Gather from the listing below each line that includes the word "follow", and copy it.

## RECORDS

▶

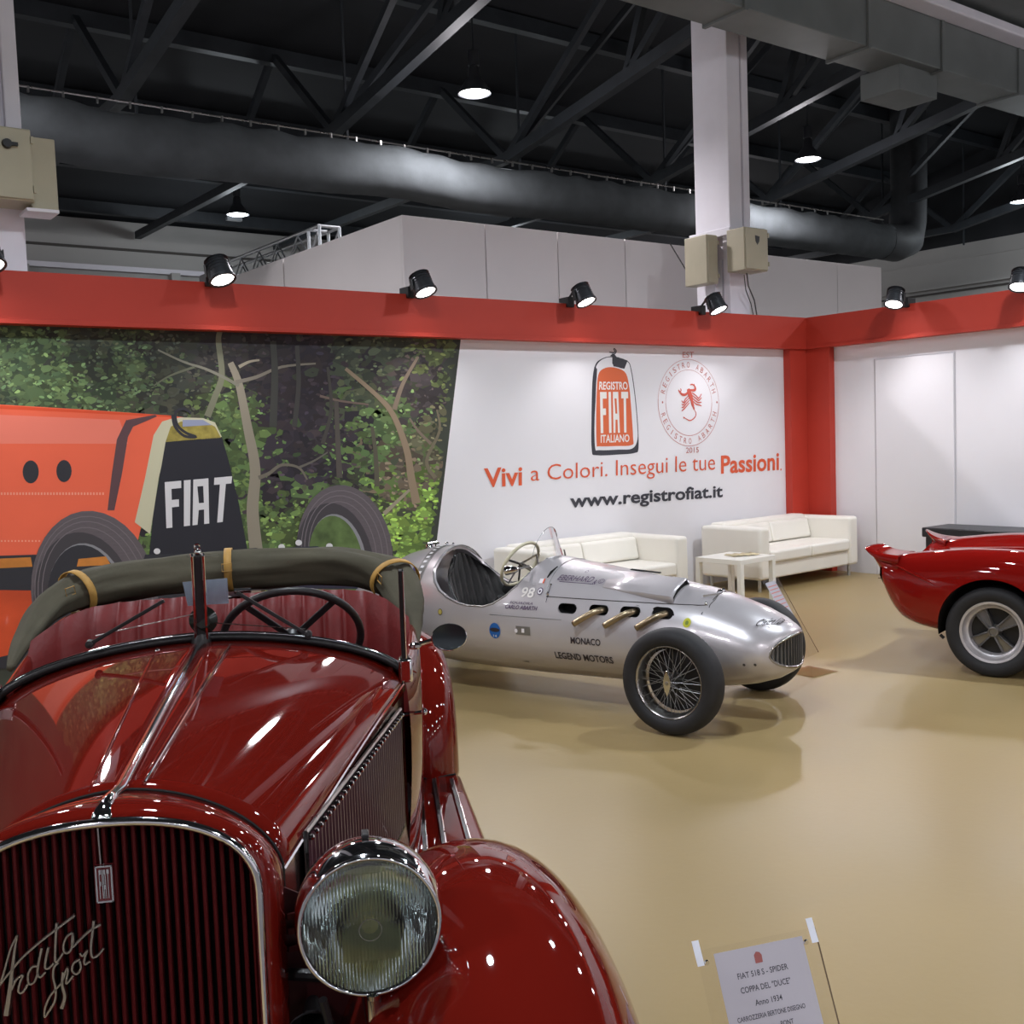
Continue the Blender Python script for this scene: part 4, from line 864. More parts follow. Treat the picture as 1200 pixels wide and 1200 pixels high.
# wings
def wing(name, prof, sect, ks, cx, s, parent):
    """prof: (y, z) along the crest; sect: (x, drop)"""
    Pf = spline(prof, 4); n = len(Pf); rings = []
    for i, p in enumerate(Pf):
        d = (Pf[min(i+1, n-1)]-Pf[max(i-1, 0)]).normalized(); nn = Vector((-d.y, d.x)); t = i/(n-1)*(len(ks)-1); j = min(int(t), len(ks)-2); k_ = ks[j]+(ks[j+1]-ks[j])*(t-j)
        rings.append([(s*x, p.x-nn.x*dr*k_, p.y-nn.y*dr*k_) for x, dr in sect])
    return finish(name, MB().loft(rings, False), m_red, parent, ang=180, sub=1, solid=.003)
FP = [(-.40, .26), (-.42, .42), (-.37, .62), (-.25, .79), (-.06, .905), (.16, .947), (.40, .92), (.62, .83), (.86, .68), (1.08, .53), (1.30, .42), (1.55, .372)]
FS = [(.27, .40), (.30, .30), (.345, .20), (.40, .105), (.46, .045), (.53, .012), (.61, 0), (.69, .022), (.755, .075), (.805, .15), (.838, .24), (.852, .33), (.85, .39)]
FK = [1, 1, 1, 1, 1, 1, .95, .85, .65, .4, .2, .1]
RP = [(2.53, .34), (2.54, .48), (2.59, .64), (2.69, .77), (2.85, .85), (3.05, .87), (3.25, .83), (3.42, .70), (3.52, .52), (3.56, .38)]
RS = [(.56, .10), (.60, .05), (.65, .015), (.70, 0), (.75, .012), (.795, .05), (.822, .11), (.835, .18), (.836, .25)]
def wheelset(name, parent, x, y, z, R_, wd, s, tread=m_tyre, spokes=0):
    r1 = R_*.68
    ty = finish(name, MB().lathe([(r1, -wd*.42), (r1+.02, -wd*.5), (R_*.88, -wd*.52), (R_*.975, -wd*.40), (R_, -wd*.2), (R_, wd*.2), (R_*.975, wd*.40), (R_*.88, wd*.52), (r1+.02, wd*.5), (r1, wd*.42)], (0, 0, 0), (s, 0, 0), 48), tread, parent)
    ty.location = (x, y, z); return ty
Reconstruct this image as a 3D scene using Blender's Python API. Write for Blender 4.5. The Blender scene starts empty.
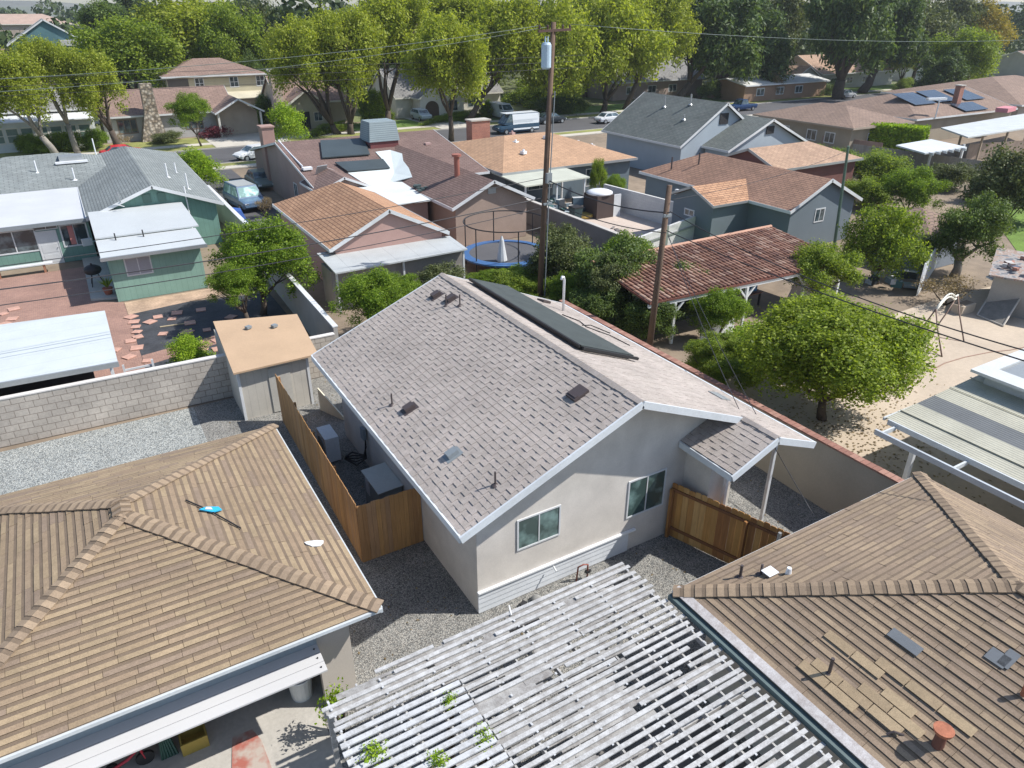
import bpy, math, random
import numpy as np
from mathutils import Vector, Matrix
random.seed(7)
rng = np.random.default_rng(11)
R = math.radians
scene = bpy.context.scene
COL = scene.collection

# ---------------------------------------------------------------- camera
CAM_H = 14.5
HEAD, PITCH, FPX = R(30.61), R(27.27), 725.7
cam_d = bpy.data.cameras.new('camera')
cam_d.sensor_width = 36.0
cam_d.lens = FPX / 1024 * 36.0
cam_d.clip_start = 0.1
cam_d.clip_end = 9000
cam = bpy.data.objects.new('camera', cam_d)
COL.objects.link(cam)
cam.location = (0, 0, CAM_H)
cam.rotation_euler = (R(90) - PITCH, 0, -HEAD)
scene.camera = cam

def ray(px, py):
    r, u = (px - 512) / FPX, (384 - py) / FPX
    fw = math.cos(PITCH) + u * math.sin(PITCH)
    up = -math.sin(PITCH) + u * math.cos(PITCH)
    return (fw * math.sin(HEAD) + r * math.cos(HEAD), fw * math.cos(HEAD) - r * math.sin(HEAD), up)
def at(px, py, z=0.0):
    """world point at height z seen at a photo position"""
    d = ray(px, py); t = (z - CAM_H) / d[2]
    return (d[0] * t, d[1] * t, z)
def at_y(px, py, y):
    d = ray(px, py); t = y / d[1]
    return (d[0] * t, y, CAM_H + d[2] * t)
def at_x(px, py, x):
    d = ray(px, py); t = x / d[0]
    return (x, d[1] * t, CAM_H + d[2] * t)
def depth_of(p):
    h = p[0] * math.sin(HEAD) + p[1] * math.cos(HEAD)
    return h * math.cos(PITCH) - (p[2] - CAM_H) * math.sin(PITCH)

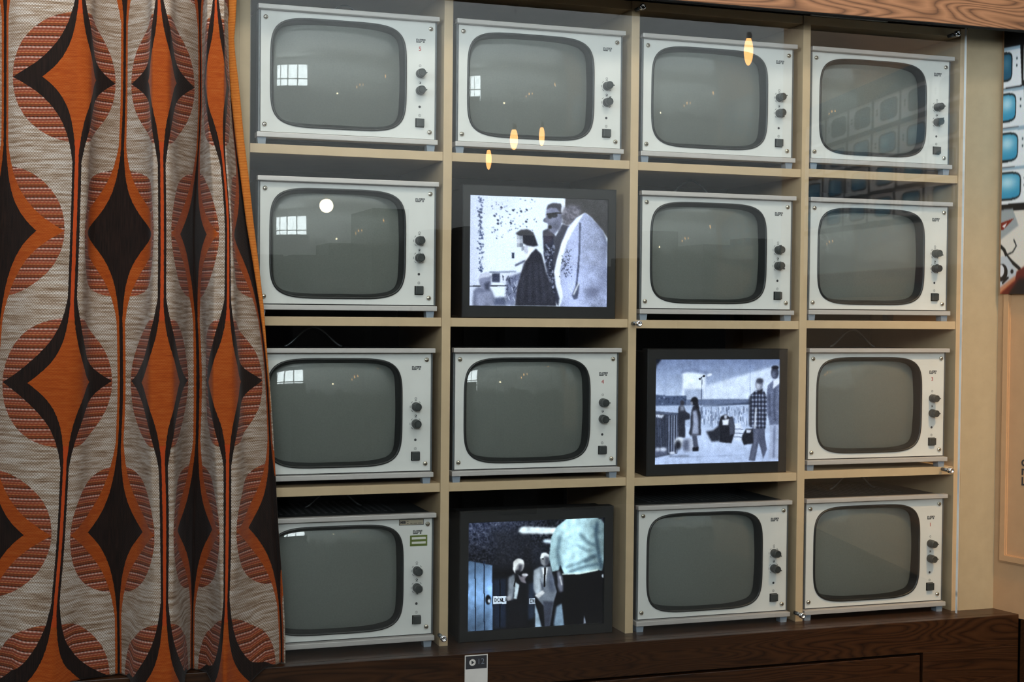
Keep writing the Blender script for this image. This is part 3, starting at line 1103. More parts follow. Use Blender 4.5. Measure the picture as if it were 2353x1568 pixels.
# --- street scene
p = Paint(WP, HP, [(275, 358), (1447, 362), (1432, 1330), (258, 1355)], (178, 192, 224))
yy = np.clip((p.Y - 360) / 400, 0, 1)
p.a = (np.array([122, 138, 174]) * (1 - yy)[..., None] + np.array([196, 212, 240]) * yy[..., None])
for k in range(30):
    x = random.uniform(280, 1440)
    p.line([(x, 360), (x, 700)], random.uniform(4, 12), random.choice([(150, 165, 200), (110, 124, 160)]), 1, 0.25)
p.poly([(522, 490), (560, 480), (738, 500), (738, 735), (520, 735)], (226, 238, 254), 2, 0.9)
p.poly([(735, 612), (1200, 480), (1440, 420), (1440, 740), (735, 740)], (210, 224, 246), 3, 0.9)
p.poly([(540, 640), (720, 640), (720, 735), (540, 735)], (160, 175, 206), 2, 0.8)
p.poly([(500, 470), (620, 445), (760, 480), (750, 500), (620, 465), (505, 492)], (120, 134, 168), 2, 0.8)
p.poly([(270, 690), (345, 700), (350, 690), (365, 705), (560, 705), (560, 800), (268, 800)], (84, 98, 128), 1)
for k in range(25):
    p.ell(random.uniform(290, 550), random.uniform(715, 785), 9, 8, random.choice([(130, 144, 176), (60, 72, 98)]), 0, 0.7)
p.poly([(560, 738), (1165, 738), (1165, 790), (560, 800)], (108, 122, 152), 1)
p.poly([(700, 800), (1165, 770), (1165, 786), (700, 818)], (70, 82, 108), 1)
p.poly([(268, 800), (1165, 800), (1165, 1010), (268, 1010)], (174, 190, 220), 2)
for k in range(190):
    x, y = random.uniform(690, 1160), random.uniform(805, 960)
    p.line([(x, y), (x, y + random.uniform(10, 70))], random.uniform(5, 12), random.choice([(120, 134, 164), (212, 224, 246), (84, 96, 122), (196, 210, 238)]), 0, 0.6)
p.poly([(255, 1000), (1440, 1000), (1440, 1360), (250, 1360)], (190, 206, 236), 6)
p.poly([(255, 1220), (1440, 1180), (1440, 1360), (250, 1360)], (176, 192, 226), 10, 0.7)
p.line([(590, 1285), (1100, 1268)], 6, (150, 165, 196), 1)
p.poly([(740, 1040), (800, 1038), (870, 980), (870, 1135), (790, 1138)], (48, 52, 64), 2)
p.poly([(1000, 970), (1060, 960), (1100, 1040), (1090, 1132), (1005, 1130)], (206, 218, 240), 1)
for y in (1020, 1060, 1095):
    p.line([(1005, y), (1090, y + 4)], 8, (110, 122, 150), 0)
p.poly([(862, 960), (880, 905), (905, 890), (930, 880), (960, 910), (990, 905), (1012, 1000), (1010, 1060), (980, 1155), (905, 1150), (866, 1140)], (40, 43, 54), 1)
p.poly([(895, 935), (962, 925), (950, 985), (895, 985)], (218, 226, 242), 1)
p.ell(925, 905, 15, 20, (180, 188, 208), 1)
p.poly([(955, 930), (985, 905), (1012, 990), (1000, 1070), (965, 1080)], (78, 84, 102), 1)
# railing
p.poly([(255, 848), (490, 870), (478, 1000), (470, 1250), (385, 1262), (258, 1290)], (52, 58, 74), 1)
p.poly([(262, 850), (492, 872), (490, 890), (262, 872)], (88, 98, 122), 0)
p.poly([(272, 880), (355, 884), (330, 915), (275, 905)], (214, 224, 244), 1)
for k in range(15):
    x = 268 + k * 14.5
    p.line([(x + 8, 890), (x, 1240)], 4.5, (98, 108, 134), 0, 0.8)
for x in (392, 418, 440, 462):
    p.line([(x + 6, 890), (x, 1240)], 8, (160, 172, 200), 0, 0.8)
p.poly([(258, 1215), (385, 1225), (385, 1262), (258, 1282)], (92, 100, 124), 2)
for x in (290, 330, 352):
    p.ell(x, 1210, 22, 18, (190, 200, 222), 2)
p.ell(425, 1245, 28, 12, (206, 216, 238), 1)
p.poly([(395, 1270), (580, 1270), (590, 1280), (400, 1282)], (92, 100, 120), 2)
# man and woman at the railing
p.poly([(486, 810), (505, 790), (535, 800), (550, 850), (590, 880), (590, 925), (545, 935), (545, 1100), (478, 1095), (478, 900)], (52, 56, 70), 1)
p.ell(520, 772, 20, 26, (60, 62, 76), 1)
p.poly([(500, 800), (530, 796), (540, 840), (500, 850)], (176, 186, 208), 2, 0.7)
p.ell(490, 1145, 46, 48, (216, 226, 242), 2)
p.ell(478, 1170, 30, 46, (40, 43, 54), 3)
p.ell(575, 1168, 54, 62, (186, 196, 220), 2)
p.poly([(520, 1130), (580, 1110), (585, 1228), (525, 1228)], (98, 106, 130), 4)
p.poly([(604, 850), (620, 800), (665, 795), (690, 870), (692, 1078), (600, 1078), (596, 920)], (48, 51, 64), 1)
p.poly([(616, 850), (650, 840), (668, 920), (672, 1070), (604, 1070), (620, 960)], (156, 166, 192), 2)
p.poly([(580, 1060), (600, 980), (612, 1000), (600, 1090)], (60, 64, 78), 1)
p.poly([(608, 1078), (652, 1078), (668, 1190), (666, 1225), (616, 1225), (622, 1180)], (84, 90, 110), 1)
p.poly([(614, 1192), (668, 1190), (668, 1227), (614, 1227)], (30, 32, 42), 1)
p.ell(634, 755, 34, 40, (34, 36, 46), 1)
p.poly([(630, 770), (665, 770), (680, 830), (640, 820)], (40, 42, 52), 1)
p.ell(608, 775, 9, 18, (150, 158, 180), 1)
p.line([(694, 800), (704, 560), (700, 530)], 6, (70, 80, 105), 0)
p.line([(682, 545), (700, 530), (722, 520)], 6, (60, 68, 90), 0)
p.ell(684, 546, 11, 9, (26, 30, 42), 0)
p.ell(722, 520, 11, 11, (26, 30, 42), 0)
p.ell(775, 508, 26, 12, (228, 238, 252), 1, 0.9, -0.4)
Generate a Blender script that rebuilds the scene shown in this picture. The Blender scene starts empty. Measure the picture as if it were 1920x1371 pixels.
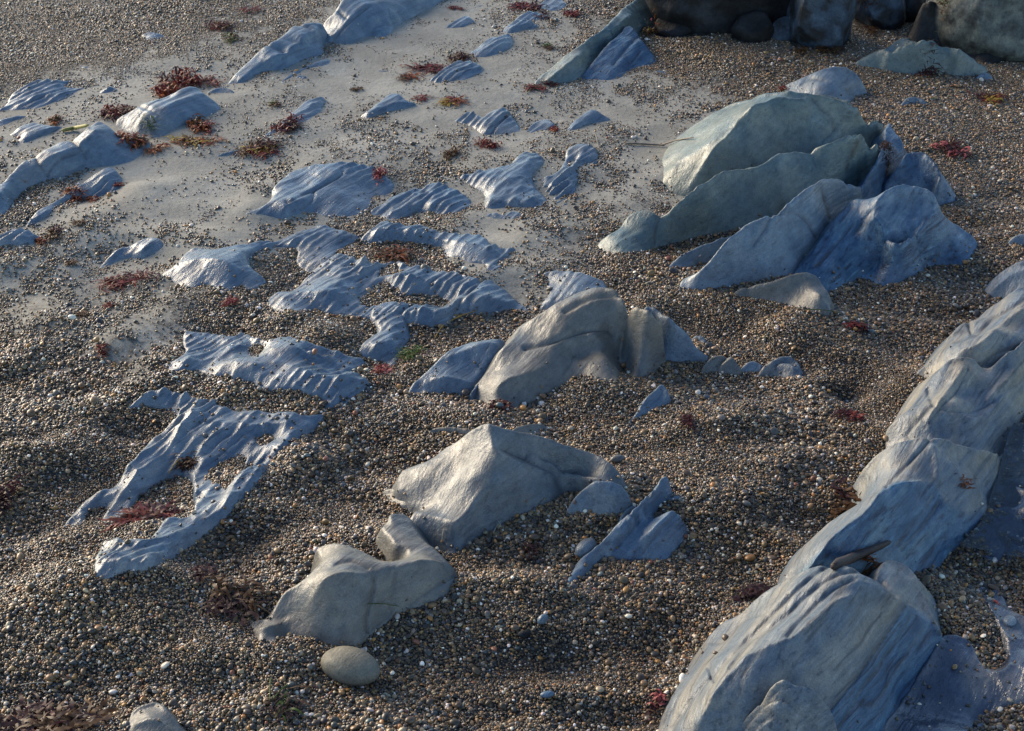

◀

## SOLUTION
Continue the Blender Python script for this scene: part 4, from line 864. More parts follow. Treat the picture as 1200 pixels wide and 1200 pixels high.
Keep writing the Blender script for this image. This is part 3, starting at line 1103. More parts follow. Use Blender 4.5. Measure the picture as if it were 2353x1568 pixels.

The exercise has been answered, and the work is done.